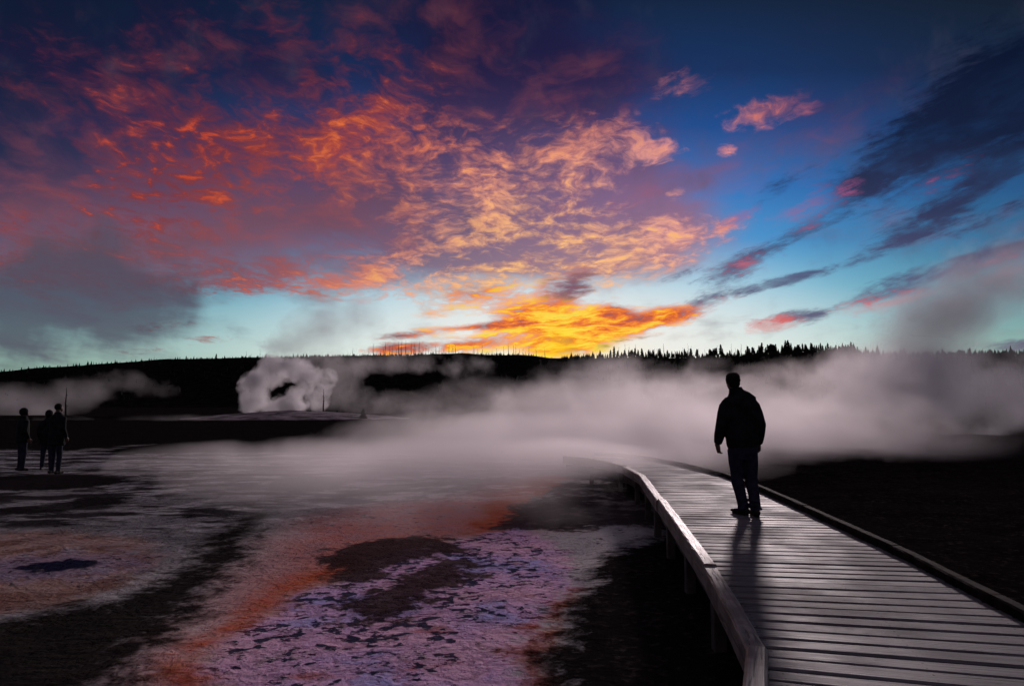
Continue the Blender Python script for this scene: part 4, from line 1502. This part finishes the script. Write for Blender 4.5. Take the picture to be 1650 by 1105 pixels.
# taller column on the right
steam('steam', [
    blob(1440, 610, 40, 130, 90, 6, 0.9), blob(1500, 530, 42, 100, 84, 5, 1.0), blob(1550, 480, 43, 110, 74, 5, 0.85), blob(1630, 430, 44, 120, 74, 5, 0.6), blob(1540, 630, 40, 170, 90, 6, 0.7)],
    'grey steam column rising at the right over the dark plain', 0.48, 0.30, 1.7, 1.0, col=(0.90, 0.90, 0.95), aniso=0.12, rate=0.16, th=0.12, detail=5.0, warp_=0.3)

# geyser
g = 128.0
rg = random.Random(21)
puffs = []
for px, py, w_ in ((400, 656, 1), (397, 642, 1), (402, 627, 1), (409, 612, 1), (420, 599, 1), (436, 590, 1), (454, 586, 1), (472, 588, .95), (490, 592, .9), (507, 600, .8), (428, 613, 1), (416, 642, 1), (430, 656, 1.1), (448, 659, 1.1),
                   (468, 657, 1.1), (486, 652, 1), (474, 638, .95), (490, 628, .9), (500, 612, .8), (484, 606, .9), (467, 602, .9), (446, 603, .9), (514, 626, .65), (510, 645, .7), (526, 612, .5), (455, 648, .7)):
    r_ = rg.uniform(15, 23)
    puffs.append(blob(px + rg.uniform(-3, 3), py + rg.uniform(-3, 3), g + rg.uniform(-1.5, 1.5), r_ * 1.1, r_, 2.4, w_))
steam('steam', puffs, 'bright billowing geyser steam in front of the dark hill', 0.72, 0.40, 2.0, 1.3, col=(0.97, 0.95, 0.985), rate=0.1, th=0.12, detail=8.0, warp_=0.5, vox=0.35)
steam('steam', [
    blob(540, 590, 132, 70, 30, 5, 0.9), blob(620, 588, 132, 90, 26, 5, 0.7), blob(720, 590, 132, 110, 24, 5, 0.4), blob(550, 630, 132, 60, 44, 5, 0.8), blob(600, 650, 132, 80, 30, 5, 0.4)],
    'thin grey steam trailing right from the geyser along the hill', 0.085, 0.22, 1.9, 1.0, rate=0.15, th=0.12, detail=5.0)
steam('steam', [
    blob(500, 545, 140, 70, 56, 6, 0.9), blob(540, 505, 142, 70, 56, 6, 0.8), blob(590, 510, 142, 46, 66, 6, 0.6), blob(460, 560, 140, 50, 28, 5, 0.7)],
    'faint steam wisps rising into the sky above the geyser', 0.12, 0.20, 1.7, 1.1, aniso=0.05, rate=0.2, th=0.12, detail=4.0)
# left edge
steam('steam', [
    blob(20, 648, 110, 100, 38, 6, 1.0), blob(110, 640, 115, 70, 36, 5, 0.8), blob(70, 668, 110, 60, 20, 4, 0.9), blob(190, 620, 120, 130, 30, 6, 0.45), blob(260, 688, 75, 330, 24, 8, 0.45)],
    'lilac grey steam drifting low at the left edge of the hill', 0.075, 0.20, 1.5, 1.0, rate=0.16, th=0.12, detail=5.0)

= = =

[Written exercise] Repeat exactly and only the lines from the start of the data above through the line that holds "th=0.12, detail=5.0, warp_=0.3)", inclusive. Pictures do not belong in the copy.

[Result of the task]
Continue the Blender Python script for this scene: part 4, from line 1502. This part finishes the script. Write for Blender 4.5. Take the picture to be 1650 by 1105 pixels.
# taller column on the right
steam('steam', [
    blob(1440, 610, 40, 130, 90, 6, 0.9), blob(1500, 530, 42, 100, 84, 5, 1.0), blob(1550, 480, 43, 110, 74, 5, 0.85), blob(1630, 430, 44, 120, 74, 5, 0.6), blob(1540, 630, 40, 170, 90, 6, 0.7)],
    'grey steam column rising at the right over the dark plain', 0.48, 0.30, 1.7, 1.0, col=(0.90, 0.90, 0.95), aniso=0.12, rate=0.16, th=0.12, detail=5.0, warp_=0.3)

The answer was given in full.